We were strangers, conspicuously white-skinned, suspected of being Beatles (who had just been there filming Help!) or tax collectors. Peter Siegel was 21 years old; I had just turned 19. We had come to the Bahamas to record the spirituals and anthems of the region and, particularly, the distinctive Bahamian vocal style called “rhyming.”

On our first day in Nassau we began our search for the legendary singer and guitarist Joseph Spence. We asked everyone, and the response was uniform and predictable: “Sure mon, I know Spence”—until we arrived in his own neighborhood. Nobody knew of Spence, and a young woman standing in the doorway of a cottage sternly asked us why we were looking for him. When we said that we wanted to record Spence’s music she brightened and offered to take us to his house; gathering several small children from behind her long skirt, she escorted us next door.

Spence’s wife Louise seemed to be expecting us and served us conch fritters. In the corner was a black guitar leaning on a small amplifier bearing a sign: “Joseph Spence—The Voice from Heaven.” Spence himself came home, and after a tour of the banana trees in the back yard we set up a time to record him with his sister Edith and her family. This session was recorded in the yard of the home of Raymond and Edith Pinder, some distance away.

The yard was full of children and lush subtropical trees and plants. We began recording at dusk and, as the night deepened, more and more neighbors showed up. Edith’s husband, Raymond Pinder, sang bass, and their daughter Geneva sang the high parts (treble). With her strong and compelling voice, Edith sang lead most of the time. Joseph Spence would sing a part all his own, along with his unique guitar playing.

One song from that session, “I Bid You Goodnight,” became world-famous not long after Volume I of The Real Bahamas was released in 1966; the Incredible String Band and the Grateful Dead subsequently recorded the song, and it has also been used as the closing theme for several American radio stations.

The Reverend W.G. McPhee was very helpful in locating good singers and we recorded some of them at his home, including the Swain family and the legendary singer from Andros, Frederick McQueen, with his high-pitched, otherworldly voice and uncanny melodic sense. The Swain family—Shelton Swain, his son Ronald, and cousin Stanley—and George McKenzie were all from the island of Abaco. When still a boy, Shelton had learned his musical style in the sponge-fishing days from the great rhyming singer Peter Elliot; he recalled how Elliot took him on his knee after hearing him sing, saying, “Son, I could take you and run a nation.”

The Swains told us about a great singer, Bruce Green from Moores Island, and arranged a meeting with him. Mr. Green had with him two splendid younger singers, Clifton Green and Tweedie Gibson. The atmosphere of our hotel room, where this session was recorded, became elevated by the innate nobility and the pure, dignified presence of these three men.

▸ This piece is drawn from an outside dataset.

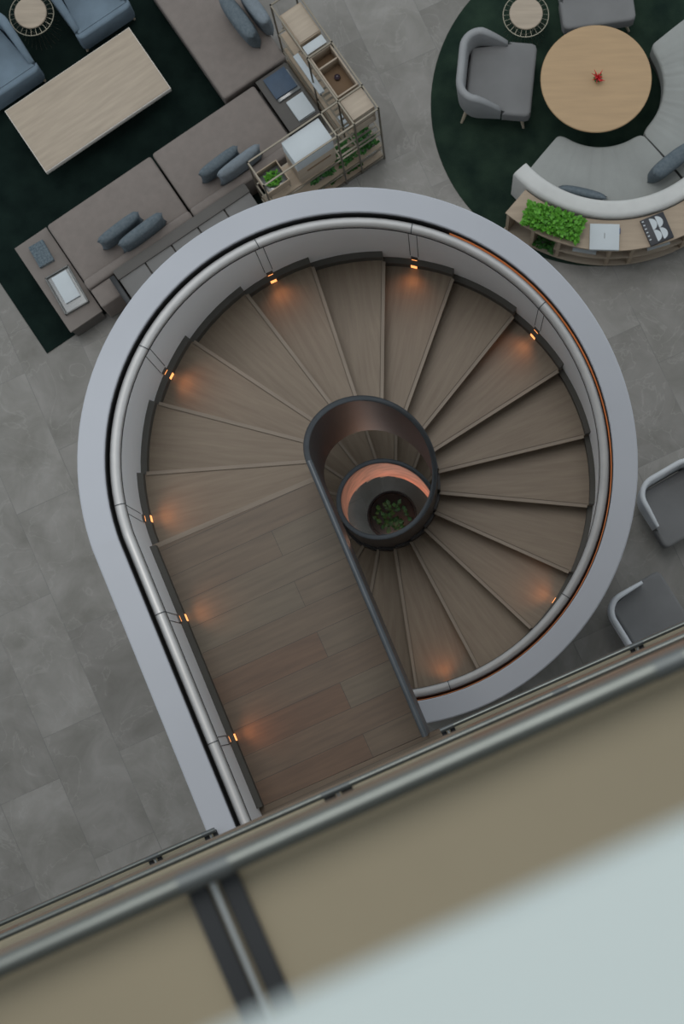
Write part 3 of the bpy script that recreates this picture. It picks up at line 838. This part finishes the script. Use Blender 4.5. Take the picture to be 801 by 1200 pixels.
# ------------------------------------------------------------------ tub chairs
def tub_chair(label, centre, ang, seat_m, shell_m, w=.62, dep=.60, zs=.44, zb=.74, th=.07, arm=.8, name='tub_chair', leg_m=None, ground=RZ, legh=None, armdrop=.14, seat_h=.17, spread=.05):
    """chair facing local +x"""
    t = thing(name, label, 'armchair', (centre.x, centre.y, ground), ang)
    # U-shaped shell : plan path from front of one arm round the back to the other
    path = []; r = .16; hw_ = w/2-th/2; xb = -dep/2+th/2; xf = xb+dep*arm
    n = 8
    for q in range(6): path.append((xf+(xb+r-xf)*q/6, hw_, 1-q/6))
    for i in range(n+1):
        a = PI/2+PI/2*i/n; path.append((xb+r+r*math.cos(a), hw_-r+r*math.sin(a), 0))
    for i in range(n+1):
        a = PI+PI/2*i/n; path.append((xb+r+r*math.cos(a), -hw_+r+r*math.sin(a), 0))
    for q in range(1, 7): path.append((xb+r+(xf-xb-r)*q/6, -hw_, q/6))
    bm = bmesh.new(); rings = []
    for i, (x, y, k) in enumerate(path):
        p0 = path[max(i-1, 0)]; p1 = path[min(i+1, len(path)-1)]
        tx, ty = p1[0]-p0[0], p1[1]-p0[1]; l = math.hypot(tx, ty); nx, ny = -ty/l, tx/l
        top = zb-armdrop*k**1.2; hh = th/2*(1-.35*k)
        prof = [(-hh*.7, .24), (-hh, .30), (-hh, top-hh)]
        for q in range(1, 6):
            a = PI-PI*q/6; prof.append((hh*math.cos(a), top-hh+hh*math.sin(a)))
        prof += [(hh, top-hh), (hh, .30), (hh*.7, .24)]
        lean = .05*(1-k)
        rings.append([bm.verts.new((x+nx*o-lean*(z-.3)*1.0, y+ny*o, z-.0)) for o, z in prof])
    m_ = len(rings[0])
    for A, B in zip(rings, rings[1:]):
        for q in range(m_): bm.faces.new((A[q], A[(q+1) % m_], B[(q+1) % m_], B[q]))
    bm.faces.new(rings[0]); bm.faces.new(rings[-1][::-1])
    from_bm('backrest_shell', bm, shell_m, t, auto=R(60))
    wi, wo, x0_, x1_ = w/2-th-.002, w/2-.004, -dep/2+th+.01, dep/2
    c_ = .05
    poly = [(x0_, -wi), (xf+.005, -wi), (xf+.012, -wo), (x1_-c_, -wo), (x1_-c_*.3, -wo+c_*.3), (x1_, -wo+c_), (x1_, wo-c_), (x1_-c_*.3, wo-c_*.3), (x1_-c_, wo), (xf+.012, wo), (xf+.005, wi), (x0_, wi)]
    prism('seat_cushion', poly, zs-seat_h, zs, seat_m, t, .028, 4)
    box('seat_base', dep-.12, w-.14, .06, (0, 0, .25), shell_m, t, .015, 3)
    for a in (-1, 1):
        for b in (-1, 1):
            tube('leg', [(a*(dep/2-.10), b*(w/2-.10), .25), (a*(dep/2-.10+spread), b*(w/2-.10+spread*1.4), 0.004)], [.020, .012], leg_m or M['ash'], t, 10)
    return t
c = at(582, 88, .5)
tub_chair('grey tub armchair left of the round table, with pale tapered legs', c, R(-6), M['greychair'], M['greyshell'], .70, .68, zb=.76, arm=.55, armdrop=.27)
c = at(697, -10, .44)
tub_chair('grey tub armchair cut off by the top edge above the round table', c, R(-83), M['greychair'], M['greyshell'], .68, .64, arm=.5, armdrop=.27)
c = at(101, -6, .45)
tub_chair('blue grey armchair beside the top of the coffee table, right of the wire side table', c, FURN_ANG-PI/2, M['bluechair'], M['bluechair'], .60, .66, zb=.70, th=.085, arm=.80, armdrop=.24, seat_h=.30)
c = at(-6, 68, .45)
tub_chair('blue grey armchair cut off by the left edge, above the coffee table end', c, FURN_ANG-PI/2, M['bluechair'], M['bluechair'], .60, .66, zb=.70, th=.085, arm=.80, armdrop=.24, seat_h=.30)
c = at(796, 588, .5)
tub_chair('grey chair with pale shell at the right edge, higher of the two beside the stair', c, R(-60), M['greychair'], M['whiteshell'], .64, .60, zb=.70, th=.048, arm=.62, ground=0, armdrop=.08, spread=-.04, leg_m=M['wire'])
c = at(760, 722, .5)
tub_chair('grey chair with pale shell just above the guard rail at the right edge', c, R(31), M['greychair'], M['whiteshell'], .62, .60, zb=.70, th=.048, arm=.62, ground=0, armdrop=.08, spread=-.04, leg_m=M['wire'])

# wire side tables
def wire_table(label, px, py, g):
    p = at(px, py, .50)
    t = thing('wire_side_table', label, 'side table', (p.x, p.y, g))
    lathe('tabletop', [(0, .475), (.145, .475), (.152, .480), (.152, .495), (.146, .50), (0, .50)], M['oak'], t)
    n = 24
    ring = lambda r, z: [(r*math.cos(2*PI*k/40), r*math.sin(2*PI*k/40), z) for k in range(40)]
    tube('rim_ring', ring(.208, .45), .005, M['wire'], t, 6, True)
    tube('neck_ring', ring(.09, .20), .003, M['wire'], t, 6, True)
    tube('support_ring', ring(.12, .47), .004, M['wire'], t, 6, True)
    bm = bmesh.new()
    for k in range(n):
        a = 2*PI*k/n; e = (math.cos(a), math.sin(a))
        add_tube(bm, [(e[0]*.12, e[1]*.12, .47), (e[0]*.208, e[1]*.208, .45), (e[0]*.09, e[1]*.09, .20), (e[0]*.19, e[1]*.19, .003)], .0018, 5)
    from_bm('wire_cage', bm, M['wire'], t)
wire_table('round oak topped wire side table between the blue armchairs', 36, 15, RZ)
wire_table('round oak topped wire side table above the grey tub armchair', 616, 16, RZ)

# ------------------------------------------------------------------ round rug group
RC = at(700, 120, .01)
rr_ = (at(700, 120, 0)-at(505, 110, 0)).length
rg = lathe('round_rug', [(0, 0), (rr_, 0), (rr_, .010), (rr_-.006, .014), (0, .014)], M['rugr'], None, 96); rg.location = (RC.x, RC.y, 0)
tag(rg, 'large round mottled green rug under the round table and curved sofa', 'rug')
p = at(698, 92, .72)
t = thing('round_table', 'round pale oak table on the green rug, with a tiny red flower pot', 'table', (p.x, p.y, RZ))
rt = (at(698, 92, .72)-at(633, 92, .72)).length
lathe('tabletop', [(0, .675), (rt-.02, .675), (rt, .690), (rt, .700), (rt-.006, .706), (0, .706)], M['tabletop'], t, 96)
lathe('pedestal', [(0, .02), (.26, .02), (.25, .035), (.06, .06), (.045, .12), (.045, .62), (.12, .675), (0, .675)], M['darktaupe'], t, 40)
lathe('base_disc', [(0, 0), (.27, 0), (.27, .02), (0, .02)], M['darktaupe'], t, 40)
p = at(700, 92, .76)
t = thing('flower_pot', 'tiny pot with bright red flowers on the round oak table', 'plant', (p.x, p.y, .7205))
lathe('pot', [(0, 0), (.022, 0), (.030, .05), (.026, .05), (.024, .04), (0, .04)], M['backpale'], t, 24)
bm = bmesh.new()
rnd = random.Random(4)
for k in range(16):
    a = 2*PI*k/16+rnd.uniform(-.2, .2); l = rnd.uniform(.035, .075); h = rnd.uniform(.06, .13)
    add_tube(bm, [(0, 0, .04), (math.cos(a)*l*.4, math.sin(a)*l*.4, h*.8), (math.cos(a)*l, math.sin(a)*l, h)], [.003, .006, .002], 5)
from_bm('petals', bm, M['red'], t)
foliage('leaves', .05, .05, .03, 20, .03, M['leafd'], t, (0, 0, .04), 8)

# curved sofa
SCn = at(703, 100, .42); cs = thing('curved_sofa', 'curved pale grey sofa around the lower right of the round table', 'sofa', (SCn.x, SCn.y, RZ))
PXM = (at(703, 100, .42)-at(803, 100, .42)).length/100
def ang_px(x, y): return math.atan2(-(y-100), x-703)
ri_, ro_ = 74*PXM, 148*PXM
def seat(a0, a1, nm='seat_cushion'):
    bm = bmesh.new(); seg = 70; rings = []
    z1 = .42-RZ
    prof = [(0, .20), (1, .20)]
    b = .03
    for i in range(5): tt = i/4*PI/2; prof.append((1-(b-b*math.cos(tt))/(ro_-ri_), z1-b+b*math.sin(tt)))
    prof += [(.75, z1+.012), (.5, z1+.018), (.25, z1+.012)]
    for i in range(5): tt = i/4*PI/2; prof.append(((b-b*math.sin(tt))/(ro_-ri_), z1-b+b*math.cos(tt)))
    for i in range(seg+1):
        k = i/seg; a = a0+(a1-a0)*k
        e = min(k, 1-k)*seg
        cr = 0 if e >= 8 else .035*(1-math.sqrt(max(0, 1-((8-e)/8)**2)))*1.2
        wr = (.0030*math.sin(k*67)+.0022*math.sin(k*113+1)+.0016*math.sin(k*171+2))*math.sin(k*PI)
        ring = []
        for (q, z) in prof:
            r = ri_+(ro_-ri_)*q
            if q < .5: r += cr
            zz = z+(wr if z > z1-.005 else 0)
            ring.append(bm.verts.new((r*math.cos(a), r*math.sin(a), zz)))
        rings.append(ring)
    n = len(prof)
    for A, B in zip(rings, rings[1:]):
        for q in range(n): bm.faces.new((A[q], A[(q+1) % n], B[(q+1) % n], B[q]))
    bm.faces.new(rings[0]); bm.faces.new(rings[-1][::-1])
    return from_bm(nm, bm, M['seatgrey'], cs, auto=R(50))
aL = R(232.0)-R(0); aM = R(309.5)
seat(aL-R(2), aM-R(.6)); seat(aM+R(.6), R(360+38))
arc_solid('base', ri_+.03, ro_-.01, 0, .20, aL, R(360+37), M['darktaupe'], cs, 60)
# backrest: own centre
BC = at(718, 102, .72); bo = Vector((BC.x-SCn.x, BC.y-SCn.y))
PB = (at(718, 102, .72)-at(818, 102, .72)).length/100
b0, b1 = R(221), R(360+20)
arc_solid('backrest', 136*PB, 157*PB, .02, .72-RZ, b0, b1, M['backpale'], cs, 60, (bo.x, bo.y), 0, R(50), .045)
# console wrapped behind the sofa
cn = thing('curved_console', 'curved oak console wrapped behind the curved sofa, carrying greenery and books', 'console', (BC.x, BC.y, RZ))
r0c, r1c = 158.5*PB, 195*PB
c0a, c1a = R(229), R(360+18)
arc_solid('top', r0c, r1c, .60, .63, c0a, c1a, M['oak2'], cn, 60)
arc_solid('bottom_shelf', r0c+.01, r1c-.004, .03, .055, c0a, c1a, M['oak'], cn, 60)
arc_solid('middle_shelf', r0c+.01, r1c-.004, .30, .32, R(249), c1a, M['oak'], cn, 60)
arc_solid('back_panel', r0c+.001, r0c+.012, 0, .60, c0a, c1a, M['oak2'], cn, 60)
arc_solid('plinth', r0c+.03, r1c-.04, 0, .03, c0a+R(1), c1a, M['darktaupe'], cn, 60)
for a in (229.5, 240, 250, 268, 276, 296, 316, 336, 356):
    a = R(a); arc_solid('divider', r0c+.012, r1c-.006, .055, .60, a, a+R(1.2), M['oak2'], cn, 2)
ZK = .6445
# hedge planter
p = at(648, 259, ZK+.1)
t = thing('hedge_planter', 'bright green leafy hedge planter on the curved console', 'planter', (p.x, p.y, ZK), R(-20))
box('trough', .44, .14, .06, (0, 0, .03), M['darktaupe'], t, .005)
foliage('foliage', .50, .19, .12, 1300, .042, M['leaf'], t, (0, 0, .04), 11)
bk, bsx, bsy = book('white book with a blue tab on the curved console, right of the hedge', (691, 262), (725, 293), ZK, .04, M['paper'], R(-2))
box('tab', .012, .05, .03, (bsx/2+.002, .06, .02), M['bluetab'], bk, .001)
box('title_mark', .006, .05, .001, (0, .01, .0405), M['greypanel'], bk, 0)
c, sx, sy = rect((750, 253), (789, 283), ZK+.035, R(22))
t = thing('book', 'black book with white half discs on its cover, on the curved console', 'book', (c.x, c.y, ZK), R(22))
sx, sy = .22, .25
box('cover', sx, sy, .006, (0, 0, .032), M['ink'], t, .001); box('back_cover', sx, sy, .005, (0, 0, .0025), M['ink'], t, .001)
box('pages', sx-.01, sy-.01, .024, (0, 0, .017), M['paper'], t, .001)
box('spine', .005, sy, .034, (-sx/2+.0025, 0, .017), M['ink'], t, .001)
bm = bmesh.new()
def halfdisc(cx, cy, r, a0):
    vs = [bm.verts.new((cx+r*math.cos(a0+PI*k/16), cy+r*math.sin(a0+PI*k/16), .0355)) for k in range(17)]
    f = bm.faces.new(vs); bmesh.ops.reverse_faces(bm, faces=[f]) if f.normal.z < 0 else None
for (cx, cy) in ((-.035, .055), (-.035, -.055), (.022, .055), (.022, -.055)): halfdisc(cx, cy, .054, R(-90))
for k in range(6):
    y = .10-.035*k
    vs = [bm.verts.new(q) for q in ((-sx/2+.008, y, .0355), (-sx/2+.026, y, .0355), (-sx/2+.026, y+.01, .0355), (-sx/2+.008, y+.01, .0355))]; bm.faces.new(vs)
from_bm('cover_print', bm, M['paper'], t)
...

We set out for Moores Island, hoping to find and record more rhyming singers but managed to get only as far as Marsh Harbor, on the island of Abaco. There we encountered Lyndall Albury, a singer of English ballads and folksongs. Marsh Harbor was founded by her ancestors, Loyalists to the English crown who had left the Carolina colony after their cause was defeated in the American Revolution. The layout of the village, style of the houses, the speech and bearing of the people were so much of another time and place that we felt ourselves bewitched and transported into a dream world far removed from 1965.